▶ _Given task_:
Reproduce exactly the lines below, from the first one through the line containing "PI = math.pi", and omit any pictures.

▶ _Scenes as source code_:
####

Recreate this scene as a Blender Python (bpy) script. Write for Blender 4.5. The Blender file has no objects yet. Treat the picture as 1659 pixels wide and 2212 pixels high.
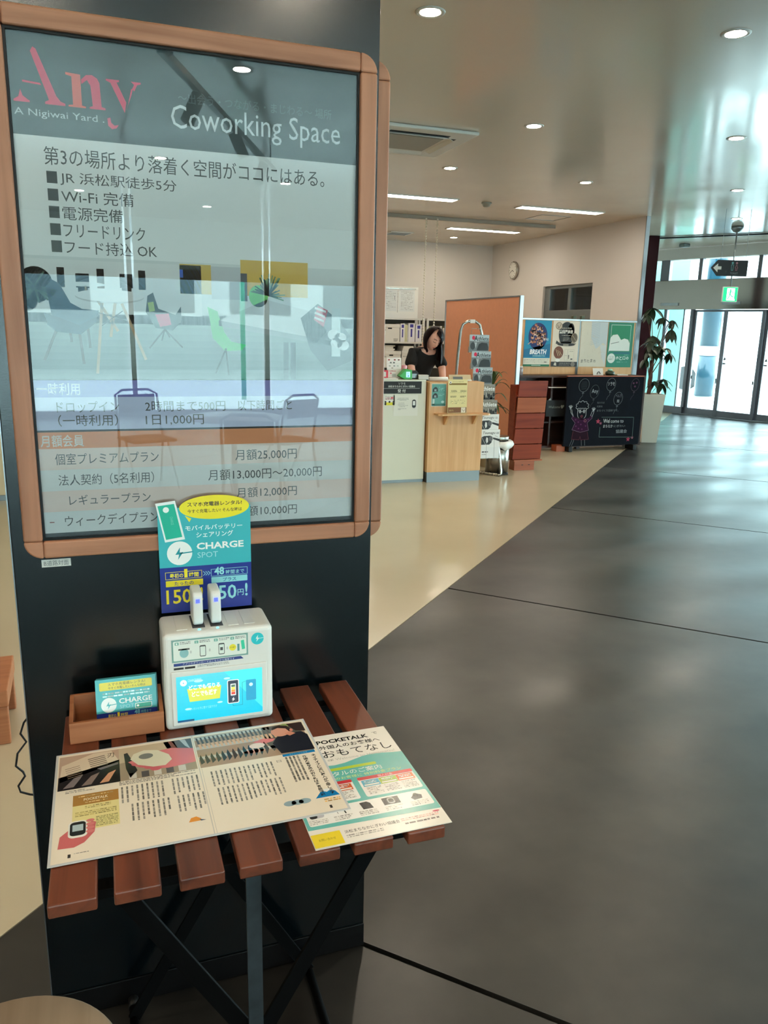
import bpy, bmesh, math, random
from mathutils import Vector, Matrix, Euler
random.seed(7)
sc = bpy.context.scene
COL = sc.collection
PI = math.pi

# ---------------------------------------------------------------- camera
cam_d = bpy.data.cameras.new('camera'); cam = bpy.data.objects.new('camera', cam_d); COL.objects.link(cam)
cam_d.sensor_fit = 'HORIZONTAL'; cam_d.sensor_width = 36.0; cam_d.lens = 36.0 * 1681.06 / 1659.0
cam_d.clip_start = 0.05; cam_d.clip_end = 400
_p, _r, _y = math.radians(13.21933449), math.radians(1.2900394), math.radians(19.55057746)
_f = Vector((math.sin(_y)*math.cos(_p), math.cos(_y)*math.cos(_p), -math.sin(_p)))
_rt = Vector((math.cos(_y), -math.sin(_y), 0)); _up = _rt.cross(_f)
_R = math.cos(_r)*_rt + math.sin(_r)*_up; _U = -math.sin(_r)*_rt + math.cos(_r)*_up
cam.matrix_world = Matrix(((_R.x, _U.x, -_f.x, 0.0), (_R.y, _U.y, -_f.y, 0.0), (_R.z, _U.z, -_f.z, 1.436), (0, 0, 0, 1)))
sc.camera = cam

# ---------------------------------------------------------------- world, light, exposure
sc.view_settings.view_transform = 'Standard'; sc.view_settings.look = 'None'
sc.view_settings.gamma = 1.0; sc.view_settings.use_curve_mapping = False
sc.view_settings.exposure = 0.42
SKY = 15.0
w = bpy.data.worlds.new('sky'); sc.world = w; w.use_nodes = True
bg = w.node_tree.nodes['Background']; bg.inputs[0].default_value = (0.68, 0.92, 1.0, 1); bg.inputs[1].default_value = SKY
TUBE, DOWN = 20.0, 300.0
FA = math.radians(-71)                                   # direction of the entrance facade
FD = Vector((math.cos(FA), math.sin(FA), 0)); FO = Vector((-FD.y, FD.x, 0))
FP = Vector((10.493, 11.319, 0))
def portal(name, loc, sx, sy, normal):
    l = bpy.data.lights.new(name, 'AREA'); l.shape = 'RECTANGLE'; l.size = sx; l.size_y = sy
    l.cycles.is_portal = True
    o = bpy.data.objects.new(name, l); COL.objects.link(o); o.location = loc
    o.rotation_euler = Vector(normal).to_track_quat('-Z', 'Y').to_euler()
    return o
portal('daylight_portal', FP + FD*9.0 - FO*0.3 + Vector((0, 0, 1.5)), 25.0, 3.0, -FO)
portal('daylight_portal', Vector((3.0, -9.9, 1.5)), 22.0, 3.0, Vector((0, 1, 0)))

sc.cycles.use_denoising = True
sc.cycles.max_bounces = 8; sc.cycles.transparent_max_bounces = 16
sc.cycles.sample_clamp_indirect = 6.0; sc.cycles.caustics_reflective = False; sc.cycles.caustics_refractive = False

# ---------------------------------------------------------------- helpers
def lin(c):
    out = []
    for v in c:
        v = v/255.0; out.append(v/12.92 if v <= 0.04045 else ((v+0.055)/1.055)**2.4)
    return tuple(out)

def _nt(name):
    m = bpy.data.materials.new(name); m.use_nodes = True
    nt = m.node_tree; return m, nt, nt.nodes['Principled BSDF']

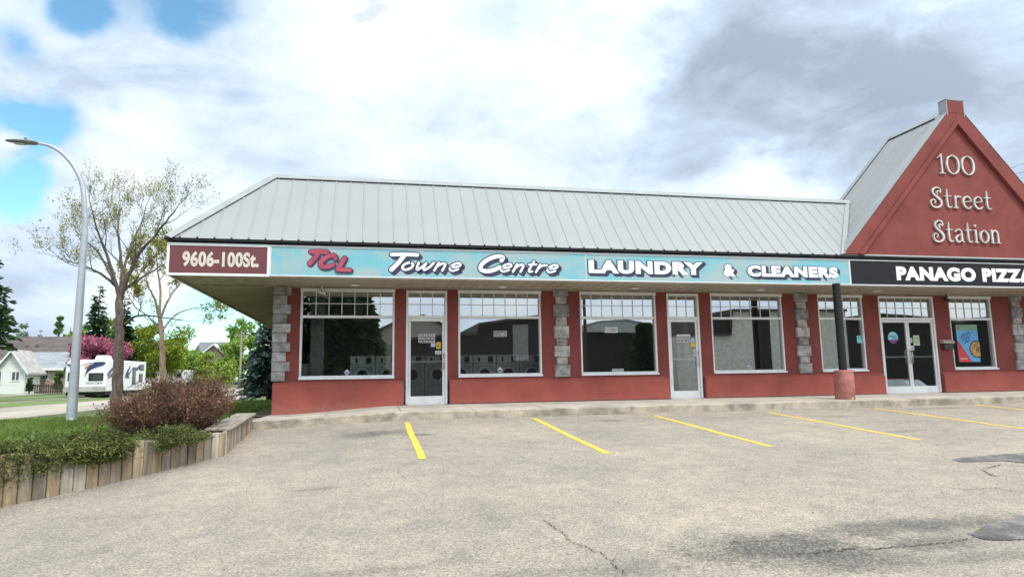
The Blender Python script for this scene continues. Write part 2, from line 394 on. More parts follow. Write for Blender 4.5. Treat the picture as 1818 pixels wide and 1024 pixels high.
def crack(pix, wd):
    P = [lot_pt(*p) for p in smooth_path(pix, 12)]; mb = MB(); wd *= .62; q = random.Random(len(pix)*31+int(pix[0][0]))
    L = []
    for i, p in enumerate(P):
        a = P[max(i-1, 0)]; b = P[min(i+1, len(P)-1)]; t = (b-a).normalized(); nn = Vector((-t.y, t.x, 0))
        p = p+nn*q.uniform(-.02, .02); ww = wd*q.uniform(.35, 1.2)*(.25 if i in (0, len(P)-1) else 1)
        for sgn in (1, -1): r = p+nn*ww*sgn; L.append((r.x, r.y, lot_z(r.x, r.y)+.008))
    mb.add(L, [(2*i, 2*i+1, 2*i+3, 2*i+2) for i in range(len(P)-1)])
    o = mb.build('asphalt_crack', crack_m, kind='structure')
    if o.data.polygons[0].normal.z < 0: o.data.flip_normals()
crack([(965, 922), (985, 938), (1002, 948), (1015, 962), (1040, 972), (1070, 985), (1095, 1005), (1110, 1022)], .008)
crack([(1745, 834), (1760, 843), (1772, 846)], .018); crack([(1748, 832), (1762, 829), (1775, 825)], .016)
crack([(1662, 860), (1690, 866), (1720, 869), (1770, 867), (1818, 874)], .008)
crack([(1785, 818), (1805, 821), (1830, 823)], .022)
crack([(1060, 861), (1090, 859), (1120, 860)], .006)
crack([(1540, 975), (1600, 971), (1640, 967), (1690, 963), (1722, 956)], .012)
crack([(1410, 985), (1470, 979), (1520, 974)], .012)
crack([(1718, 946), (1745, 957), (1800, 959), (1840, 958)], .010)
crack([(700, 835), (715, 845), (722, 850)], .004)

# parking lines
yellow = mat('yellow_road_paint', (.78, .50, .045), .8, var=.06, vscale=6, fine=.18, fscale=70)
def yellow_setup():
    t, b = nodes_of(yellow); src = b.inputs['Base Color'].links[0].from_socket
    co = t.new('ShaderNodeTexCoord').outputs['Object']
    worn = t.mrange(t.math('ADD', t.noise(co, 45, 4, .7), t.math('MULTIPLY', t.noise(co, 4, 3, .6), .5)), .80, .93, 0, .8)
    t.put(b.inputs['Base Color'], t.mix(worn, src, (.33, .29, .23)))
yellow_setup()
LINES = [(.70, 9.33, 13.45, 'shortest-looking yellow parking line, straight ahead before the left glass door'), (3.29, 9.18, 13.50, 'yellow parking line starting below the left stone pilaster'),
         (5.90, 9.20, 13.42, 'yellow parking line starting left of the second single glass door'), (8.58, 9.25, 13.38, 'yellow parking line starting left of the middle stone pilaster'),
         (11.44, 9.9, 13.58, 'yellow parking line beginning just right of the black post'), (14.42, 10.0, 13.74, 'yellow parking line farthest right, cut by the picture edge')]
for i, (x, y0, y1, lb) in enumerate(LINES):
    mb = MB(); N = 60; q = random.Random(i)
    for k in range(N+1):
        y = y0+(y1-y0)*k/N; wl = .052+q.uniform(-.008, .006); wr = .052+q.uniform(-.008, .006); xc = x+.007*math.sin(k*.13+i)
        mb.v.append((xc-wl, y, lot_z(xc, y)+.004)); mb.v.append((xc+wr, y, lot_z(xc, y)+.004))
    for k in range(N): mb.f.append((2*k, 2*k+1, 2*k+3, 2*k+2)); mb.m.append(0); mb.sm.append(False)
    tag(mb.build('parking_line', yellow), lb, 'parking line', 'yellow parking lines')

# shop sidewalk with a broken curb
def walk_z(x, y):
    z = -.60-.022*(16.2-y)
    k = max(0, min(1, (.9-x)/3.1)); return z-.16*k*k*(3-2*k)*(.55+.45*(y-13.87)/2.4)
sx = fr(-2.26, 40, 140); mb = MB()
rows = [13.87, 13.93, 14.6, 15.4, 16.35]
idx = {}
for i, x in enumerate(sx):
    j2 = .022*math.sin(x*3.1)*math.sin(x*1.7+1)
    for j, y in enumerate([None]+rows):
        if y is None: yy, zz = 13.855+j2, lot_z(x, 13.86)-.05
        else: yy, zz = y+(j2 if j < 3 else 0), walk_z(x, y)-(.022 if j == 1 else 0)
        idx[i, j] = len(mb.v); mb.v.append((x, yy, zz))
for i in range(len(sx)-1):
    for j in range(len(rows)):
        mb.f.append((idx[i, j], idx[i+1, j], idx[i+1, j+1], idx[i, j+1])); mb.m.append(1 if j < 2 else 0); mb.sm.append(False)
for e in (0, len(sx)-1): mb.f.append(tuple(idx[e, j] for j in range(6))); mb.m.append(1); mb.sm.append(False)
mb.build('sidewalk', [concrete, curb_m], kind='structure')
mb = MB()
for x in fr(-.9, 37, 25):
    mb.add([(x-.005, 13.94, walk_z(x, 13.94)+.004), (x+.005, 13.94, walk_z(x, 13.94)+.004), (x+.005, 16.2, walk_z(x, 16.2)+.004), (x-.005, 16.2, walk_z(x, 16.2)+.004)], [(0, 1, 2, 3)])
mb.build('sidewalk_joint', crack_m, kind='structure')

# ground, lawns, street
grass_soil = mat('lawn_green', (.11, .155, .045), .95, var=.25, vscale=.6, bump=.5, bscale=60, fine=.3, fscale=30)
far_grass = mat('far_lawn_green', (.135, .19, .055), .95, var=.2, vscale=.25, fine=.25, fscale=6)
dirt = mat('mulch_dirt', (.16, .125, .09), .95, var=.25, vscale=4, bump=.8, bscale=40, fine=.35, fscale=60)
road_m = mat('pale_street_asphalt', (.40, .36, .29), .95, var=.12, vscale=.3, fine=.15, fscale=8, stretch=(2.2, .35, 1))
gx = [-900, -400, -200, -120, -80, -60, -45, -35, -28, -22, -18.85, -9.3, -5, -2.3, 5, 20, 50, 100, 300, 900]
gy = [-900, -300, -100, -60.2, -30, 0, 14, 25, 40, 50, 65, 80, 100, 120, 140, 200, 350, 900]
def ground_z(x, y):
    z = street_z(max(y, 0))+.10
    if x < -18.85: z += .012*min(60, -18.85-x)
    if -18.7 < x < 60 or y < 13: z -= .35
    if y < 14: z = min(z, -2.3) if x > -13.5 else z-.15
    return z
grid('ground', gx, gy, ground_z, far_grass)
sy = fr(-40, 60, 25)+fr(68, 200, 16)[0:]+[260, 400]
grid('street', [-18.7, -16.4, -14, -11.7, -9.4], sy, lambda x, y: street_z(y)+.02-.006*abs(x+14), road_m)
cb = MB()
for x in (-18.85, -9.4):
    for a, b in zip(sy[:-1], sy[1:]):
        za, zb = street_z(a), street_z(b); cb.hexa([(x, a, za-.3), (x+.15, a, za-.3), (x+.15, b, zb-.3), (x, b, zb-.3), (x, a, za+.13), (x+.15, a, za+.13), (x+.15, b, zb+.13), (x, b, zb+.13)])
cb.build('street_curb', concrete, kind='structure')
def in_lawn(x, y):                       # left of the retaining wall, up to the street
    if x > -2.3 or x < -9.26: return False
    if y > 13.7: return True
    for a, b in zip(WALL[:-1], WALL[1:]):
        if a[1] <= y < b[1]: return x < a[0]+(b[0]-a[0])*(y-a[1])/(b[1]-a[1])-.04
    return False
lxs = fr(-9.26, -2.24, 50); lys = fr(3.4, 20, 90)+fr(20.6, 60, 40)[0:]+fr(68, 200, 16)
lawn = grid('lawn', lxs, lys, lawn_z, grass_soil, keep=lambda x, y: in_lawn(x, y))
path_y = fr(24, 60, 12)+fr(68, 200, 16)
grid('footpath', [-8.0, -7.3, -6.6], path_y, lambda x, y: lawn_z(x, y)+.03, concrete)
grid('footpath', [-26.6, -25.2], sy, lambda x, y: street_z(max(0, y))+.10+.012*6.6+.04, concrete)
mb = MB(); mb.add([(x, y, lawn_z(min(x, -2.3), y)+.035) for x, y in [(-3.25, 13.2), (-2.26, 13.2), (-2.26, 15.4), (-2.55, 15.0), (-3.1, 14.2)]], [(0, 1, 2, 3, 4)])
mb.build('dirt_strip', dirt, kind='structure')
mb = MB(); mb.add([(x, y, lawn_z(x, y)+.04) for x, y in [(-2.75, 16.0), (-2.27, 16.0), (-2.27, 30), (-2.9, 30), (-3.0, 22)]], [(0, 1, 2, 3, 4)])
mb.build('dirt_strip', dirt, kind='structure')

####

▶ _The output_:
Recreate this scene as a Blender Python (bpy) script. Write for Blender 4.5. The Blender file has no objects yet. Treat the picture as 1659 pixels wide and 2212 pixels high.
import bpy, bmesh, math, random
from mathutils import Vector, Matrix, Euler
random.seed(7)
sc = bpy.context.scene
COL = sc.collection
PI = math.pi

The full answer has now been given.